University plans scatter from there — Pomona College, the University of Melbourne for law, business management programs in the U.S. But not everyone is leaving. One teammate, who says she doesn't have a single favorite memory so much as a standing love for the recording booth itself, is staying on with marketing for Season 5.

Mr. Jason closes the segment by looking at the room they're sitting in. "It's fun to think of how each season, and each student group, has helped build this show to what it is today," he says of a studio that started, in his words, as "this cold, stark room, one microphone sitting on top of a small table with several chairs."

Headline News: Automation, Floating Cities, and a Foothold on the Moon

The episode's regular headline roundup lands on three stories pointing the same direction: institutions adapting to change that's already arrived. The first is the Oxford study behind a decade of automation headlines — Carl Benedikt Frey and Michael A. Osborne's "The Future of Employment," which put 47% of U.S. jobs at risk of computerization. World Economic Forum follow-up research softens the number without erasing it: millions of roles will be displaced, but new categories of work built around managing and working alongside automation are expected to replace them.

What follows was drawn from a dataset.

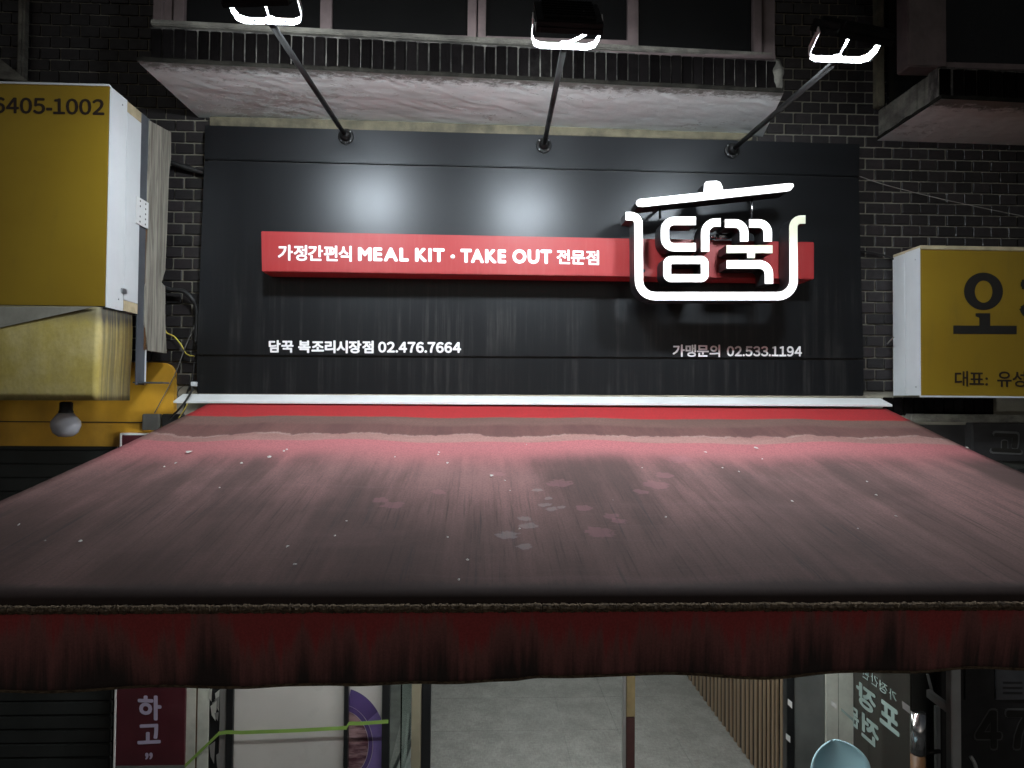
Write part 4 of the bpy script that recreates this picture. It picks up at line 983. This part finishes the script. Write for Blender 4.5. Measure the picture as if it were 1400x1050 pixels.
# ------------------------------------------------------------------ shopfront right of the entrance
pr_ = root('grey_pillar'); tag(pr_, 'grey plaster pillar with white square stickers beside the slat wall', 'pillar')
a, b = onY(1076, 990, .10), onY(1086, 990, .10); box('dark_jamb', a.x, b.x, .10, .16, .0, 2.36, 'black_frame', pr_, .003)
a, b = onY(1086.3, 990, .10), onY(1129, 990, .10); box('column', a.x, b.x, .11, .15, .0, 2.36, 'wall_grey', pr_, .004)
for px, py in ((1080, 962), (1077.5, 1009)): flat('sticker', [(px - 3, py - 7), (px + 3, py - 2), (px + 3, py + 7), (px - 3, py + 1)], .0985, 'sticker', pr_)
pw = root('papered_window'); tag(pw, 'window covered with pale printed sheets beside grey pillar', 'window')
a, b = onY(1129.5, 990, .10), onY(1146, 990, .10); box('sheet', a.x, b.x, .10, .12, .2, 2.36, 'paper', pw); a, b = onY(1147, 990, .10), onY(1167, 990, .10); box('sheet', a.x, b.x, .102, .12, .2, 2.36, 'paper', pw)
a, b = onY(1146.2, 990, .10), onY(1146.9, 990, .10); box('joint', a.x, b.x, .104, .12, .2, 2.36, 'black_frame', pw)
flat('sticker', [(1136, 956), (1144, 964), (1144.5, 971), (1136.5, 964)], .0985, 'sticker', pw)
flat('print_line', [(1150, 968), (1166, 982), (1166, 986), (1150, 972)], .0987, 'mint_text', pw)
# smoked glass door standing open, lettering seen from behind
dr = root('glass_door'); tag(dr, 'dark glass door standing open with mirror-written pale letters', 'door')
XD = 2.262; ya, yb = onX(1244, 960, XD).y, .095
box('pane', XD, XD + .010, ya, yb, .06, 2.05, 'smoke', dr, .001)
def door_text(s, px0, px1, py_mid, h_px, mat='mint_text', bold=.03):
    p0 = onX(px1, py_mid, XD - .0005); p1 = onX(px0, py_mid, XD - .0005)
    y0_, y1_ = p0.y, p1.y; zc_ = (p0.z + p1.z) / 2 * 0 + None if False else None
def dchar(s, pxr, pxl, py_c, px_c, h_px, bold=.03):
    """one character: right/left sighted limits, centre point and height"""
    c_ = onX(px_c, py_c, XD - .0005); y0_ = onX(pxr, py_c, XD - .0005).y; y1_ = onX(pxl, py_c, XD - .0005).y
    hz_ = h_px / F * (c_ - CAM).dot(FW)
    lettering('lettering', s, Vector((XD - .0005, y0_, c_.z - hz_ / 2)), Vector((0, y1_ - y0_, 0)), Vector((0, 0, hz_)), (-1, 0, 0), 'mint_text', dr, bold)
dchar('포', 1230, 1203, 980, 1216, 34, .04); dchar('장', 1198, 1171, 955, 1185, 32, .04); dchar('전', 1202, 1178, 999, 1190, 34, .04); dchar('문', 1175, 1160, 980, 1168, 26, .04)
dchar('가', 1226, 1216, 951, 1221, 15, .012); dchar('정', 1214, 1203, 940, 1208, 15, .012); dchar('간', 1201, 1191, 930, 1196, 15, .012); dchar('편', 1189, 1180, 921, 1184, 15, .012)
flat('sticker', [(1233, 958), (1244, 966), (1244.5, 976.5), (1234, 968)], ya - .002, 'sticker', dr)
hb = onX(1255, 1000, XD - .03)
hn = tube('handle', [onY(1255, 974, ya - .03), onY(1255, 1030, ya - .03)], .037, 'chrome', dr, 20); a = onY(1255, 1030.2, ya - .03); tube('handle', [a, a - Vector((0, 0, .35))], .036, 'brown_wood', dr, 20)
# chair
ch = root('chair'); tag(ch, 'pale blue plastic chair with rounded back, lower right under the awning', 'chair')
CY_ = -.42; cc = onY(1141, 1010, CY_); cw = (onY(1178, 1050, CY_).x - onY(1106, 1050, CY_).x) / 2
bm = bmesh.new(); rows = []
for i in range(15):
    t = (i / 14) ** 2.2; zz = cc.z - t * (cc.z - .44); ww = (cw + .02) * max(.003, (1 - (1 - min(1, t / .42)) ** 2)) ** .5; row = []
    for j in range(13):
        u = -1 + 2 * j / 12; row.append(bm.verts.new((cc.x + u * ww, CY_ - .05 * u * u * (ww / cw) - .05 * t * t, zz)))
    rows.append(row)
for i in range(1, 9):
    t = i / 8; row = []
    for j in range(13):
        u = -1 + 2 * j / 12; row.append(bm.verts.new((cc.x + u * (cw + .02) * (1 - .12 * t), CY_ - .05 * u * u * (1 - t) - .05 - .42 * t, .44 - .02 * math.sin(t * 3) + .04 * u * u)))
    rows.append(row)
for i in range(len(rows) - 1):
    for j in range(12): bm.faces.new((rows[i][j], rows[i][j + 1], rows[i + 1][j + 1], rows[i + 1][j]))
o = bobj('shell', bm, 'chair_blue', ch, smooth=True); md = o.modifiers.new('t', 'SOLIDIFY'); md.thickness = .008
for sx_, sy_ in ((-1, 0), (1, 0), (-1, 1), (1, 1)):
    tube('leg', [(cc.x + sx_ * .13, CY_ - .12 - sy_ * .25, .43), (cc.x + sx_ * .21, CY_ - .04 - sy_ * .42, .0)], [.016, .010], 'chair_leg', ch, 10)
# steel rack frame right of the door
rk = root('steel_rack'); tag(rk, 'grey steel rack frame with slanted top bar, right of glass door', 'rack')
RKY = -.25
a, b = onY(1301, 990, RKY), onY(1314.5, 990, RKY); box('post', a.x, b.x, RKY, RKY + .05, 0, 1.30, 'rack_paint', rk, .004)
p, q_ = onY(1266, 953, RKY + .18), onY(1302, 981, RKY + .02); hexa('top_bar', [p, q_, q_ + Vector((0, 0, .045)), p + Vector((0, 0, .045))], [v + Vector((.03, .01, 0)) for v in (p, q_, q_ + Vector((0, 0, .045)), p + Vector((0, 0, .045)))], 'rack_paint', rk, .003)
a, b = onY(1281, 990, RKY + .16), onY(1286, 990, RKY + .16); box('post', a.x, b.x, RKY + .16, RKY + .19, 0, onY(1283, 967, RKY + .16).z, 'rack_paint', rk, .002)
p, q_ = onY(1268, 922, RKY + .2), onY(1276, 952, RKY + .2); tube('stay', [p, q_], .008, 'rack_paint', rk); tube('cable', spline([onY(1327, 1034, RKY), onY(1333, 1045, RKY), onY(1336, 1060, RKY)]), .010, 'rack_paint', rk)
p0_, p1_ = onY(1265, 1029, RKY + .1), onY(1285, 1027, RKY + .1); tube('cross_bar', [p0_, p1_], .012, 'black_frame', rk)
# dark menu board with a big number
mb = root('menu_board'); tag(mb, 'dark board with a large outlined number at lower right', 'board')
MY = .06; a = onY(1287, 990, MY); box('board', a.x, 5.0, MY, MY + .05, .05, 2.15, 'dark_board', mb, .004)
text_Y('4', (1331, 1026), (1371, 1026), (1331, 968), MY - .0005, 'outline', mb, .055); text_Y('4', (1333.5, 1023.5), (1369, 1023.5), (1333.5, 971), MY - .003, 'black_text', mb, .035)
text_Y('7', (1373, 1026), (1412, 1026), (1373, 968), MY - .0005, 'outline', mb, .055); text_Y('7', (1375.5, 1023.5), (1410, 1023.5), (1375.5, 971), MY - .003, 'black_text', mb, .035)
a, b = onY(1360, 956, MY), onY(1440, 915, MY); box('plaque', a.x, b.x, MY - .012, MY - .001, a.z, b.z + .1, 'plaque', mb, .002)
a, b = onY(1318, 956, MY), onY(1352, 915, MY); box('plaque', a.x, b.x, MY - .012, MY - .001, a.z, b.z + .1, 'dark_board', mb, .002)
for i, yy in enumerate((932, 939, 946)): flat('print_line', [(1371, yy), (1398, yy), (1398, yy + 3), (1371, yy + 3)], MY - .0135, 'dark_board', mb)
bk = box('shopfront_wall', 2.27, 5.2, WY + .13, WY + .3, 0, 2.42, 'wall_grey'); tag(bk, kind='structure')
bk = box('shopfront_wall', -6, -2.05, WY + .13, WY + .3, 0, 2.42, 'room_dark'); tag(bk, kind='structure')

The second is a look at cities under pressure. A panel including researchers from Westminster University and the Royal Institute of British Architects sketched out how urban centers might respond to rising sea levels and population growth: floating cities tethered to coastlines or anchored to rivers, and dense downtown cores building downward into basement complexes lit by artificial sunlight and stocked with hydroponic farms.

The third is space — specifically, how close permanent settlement has gotten. Between NASA's Artemis program, the European Space Agency, and private launch providers like SpaceX driving down costs, the segment points to self-sustaining lunar research bases within the next decade, with crewed outposts on Mars possibly following by the 2040s or 2050s.

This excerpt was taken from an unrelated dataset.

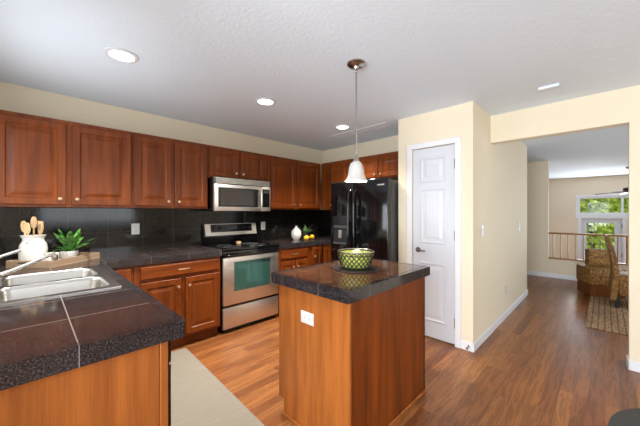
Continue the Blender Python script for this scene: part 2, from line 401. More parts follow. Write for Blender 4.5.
# exterior door of the lower room
d = thing('door_2', '', ''); del d['label']; del d['category']; d['kind'] = 'structure'; d.location = (Xf+.06, 0, -.9)
g = G(); g.slab([-.36+.0, -.20, .40, .52], [0, .25, 1.93, 2.07], [(i, j) for i in range(3) for j in range(3) if (i, j) != (1, 1)], -.02, .02, 0)
g.xf(Matrix(((0, 0, 1, 0), (1, 0, 0, 0), (0, 1, 0, 0), (0, 0, 0, 1)))); obj('door_leaf', g, 'door', d, False)
g = G(); g.box(-.004, .004, -.20, .40, .25, 1.93); obj('door_glass', g, 'pane', d, False)
for z in (1.0, 1.85):
    g = G(); g.box(-.03, -.02, -.365, -.345, z-.06, z+.06); obj('hinge', g, 'bronze', d, False)

# ------------------------------------------------------------------ cabinets
def knob(par, x, y, z):
    k = G(); k.lathe([(.006, y), (.006, y-.012), (.013, y-.016), (.016, y-.022), (.012, y-.029), (.0, y-.031)], (x, 0, z), 16, 'y', True, False)
    obj('knob', k, 'knob', par)
def pull(par, x, y, z, w=.1):
    k = G(); k.tube([(x-w/2, y, z), (x-w/2, y-.018, z), (x-w/4, y-.028, z), (x, y-.03, z), (x+w/4, y-.028, z), (x+w/2, y-.018, z), (x+w/2, y, z)], .006, 8); obj('drawer_pull', k, 'knob', par)
def cabinet(name, label, loc, rz, w, h, dep, fronts, toe=0, cat='cabinet', body_extra=None):
    t = thing(name, label, cat, loc, rz)
    g = G()
    if toe: g.box(0, w, .002, dep, toe, h, .002, 1); g.box(.004, w-.004, .06, dep, 0, toe)
    else: g.box(0, w, .002, dep, 0, h, .002, 1)
    obj('cabinet_body', g, 'cherry', t, False)
    for kind, x0, x1, z0, z1, *kn in fronts:
        g = G()
        if kind == 'door':
            g.panel(x1-x0, z1-z0, .02, .052, x0, z0); o = obj('door', g, 'cherry', t, False)
        else:
            g.panel(x1-x0, z1-z0, .02, .02, x0, z0, flat=True); o = obj('drawer', g, 'cherry_h', t, False)
        if kn:
            if kind == 'door': knob(o, kn[0], -.02, kn[1])
            else: pull(o, (x0+x1)/2, -.02, (z0+z1)/2)
    return t
UB, UT = 1.392, 2.13
uh = UT-UB; UY = 3.255
def upper(label, X0, X1, doors, zb=UB):
    fr = [('door', a-X0, b-X0, .022, UT-zb-.035, (ka-X0), .07) for a, b, ka in doors]
    return cabinet('wall_cabinet', label, (X0, UY, zb), 0, X1-X0, UT-zb, YW-UY-.002, fr)
upper('cherry wall cabinet at far left above the sink-side backsplash, two doors of reddest tone', -.22, .70, [(-.185, .218, .18), (.256, .687, .288)])
upper('tall two-door cherry wall cabinet between the far-left cabinet and the microwave', .702, 1.448, [(.72, 1.055, 1.018), (1.088, 1.432, 1.122)])
upper('short two-door cherry wall cabinet directly above the microwave', 1.452, 2.236, [(1.470, 1.826, 1.79), (1.862, 2.212, 1.888)], 1.755)
upper('tall two-door cherry wall cabinet right of the microwave, in the room corner', 2.24, 3.30, [(2.272, 2.764, 2.72), (2.806, 3.255, 2.84)])
UX = 3.30
cabinet('wall_cabinet', 'tall corner cherry wall cabinet beside the refrigerator, partly hidden behind its top', (UX, 3.232, UB), R(-90), .63, uh, XW-UX-.002,
        [('door', .19, .61, .022, uh-.035, .24, .07)])
zb = 1.80
cabinet('wall_cabinet', 'shallow two-door cherry cabinet above the black refrigerator', (UX, 2.598, zb), R(-90), .882, UT-zb, XW-UX-.002,
        [('door', .02, .43, .022, UT-zb-.035, .395, .06), ('door', .455, .865, .022, UT-zb-.035, .49, .06)])
BH = .875; BY = 2.99
cabinet('base_cabinet', 'cherry base cabinet with one drawer and two doors left of the range', (.655, BY, 0), 0, .815, BH, YW-BY-.002,
        [('drawer', .05, .795, .735, .85, 1), ('door', .05, .40, .13, .70, .372, .62), ('door', .445, .795, .13, .70, .475, .62)], .1)
cabinet('base_cabinet', 'narrow plain cherry corner base cabinet where sink run meets stove wall', (.42, BY, 0), 0, .233, BH, YW-BY-.002,
        [('door', .03, .21, .13, .85)], .1)
cabinet('base_cabinet', 'cherry base cabinet with a wide drawer right of the range', (2.262, BY, 0), 0, .53, BH, YW-BY-.002,
        [('drawer', .03, .50, .735, .85, 1), ('door', .03, .26, .13, .70, .225, .62), ('door', .275, .50, .13, .70, .31, .62)], .1)
cabinet('base_cabinet', 'slim cherry base cabinet with one narrow door in the far right corner', (2.794, BY, 0), 0, .28, BH, YW-BY-.002,
        [('door', .06, .255, .13, .85, .09, .72)], .1)
cabinet('base_cabinet', 'cherry base cabinet turned sideways between corner and refrigerator', (3.075, 2.985, 0), R(-90), .36, BH, XW-3.077,
        [('door', .04, .33, .13, .85)], .1)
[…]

The Mystery of St. Augustine, Finally Solved

Part 10 closes the ten-episode serial that's run alongside the show all season. Professor Hawthorne, Professor Amanda, researcher Tom, and his assistant Cece confirm what the story has been building toward: two of Sir Francis Drake's ships, lost for centuries, recovered — one buried under a historic fort, the other resting offshore. The find is big enough to pull in the U.S., British, and Spanish governments, all maneuvering over salvage rights and historical claims, with Caribbean nations watching from the sidelines. Before any of that plays out in public, the team stops to honor Sarah, a colleague who died during the investigation.

At the public unveiling, Tom reads off what's been pulled from the wreckage: more than 2,000 gold coins, 107,000 sixteenth-century peso coins, tons of silver, 80 pounds of unmarked gold, and chests of pearls and jewels tied to Drake's raids on Spanish settlements. Underneath the treasure story, a quieter subplot closes too — the shadowy organization known as "the table" recruits a new, mysterious seventh member. Professor Hawthorne, for his part, reveals that his retirement has already begun.

What's Ahead for Season 5

With the mystery solved and the team's year on the record, Mr. Jason signs off Season 4 the way he always does — and confirms Students Incorporated will be back with an entirely new student production team for Season 5.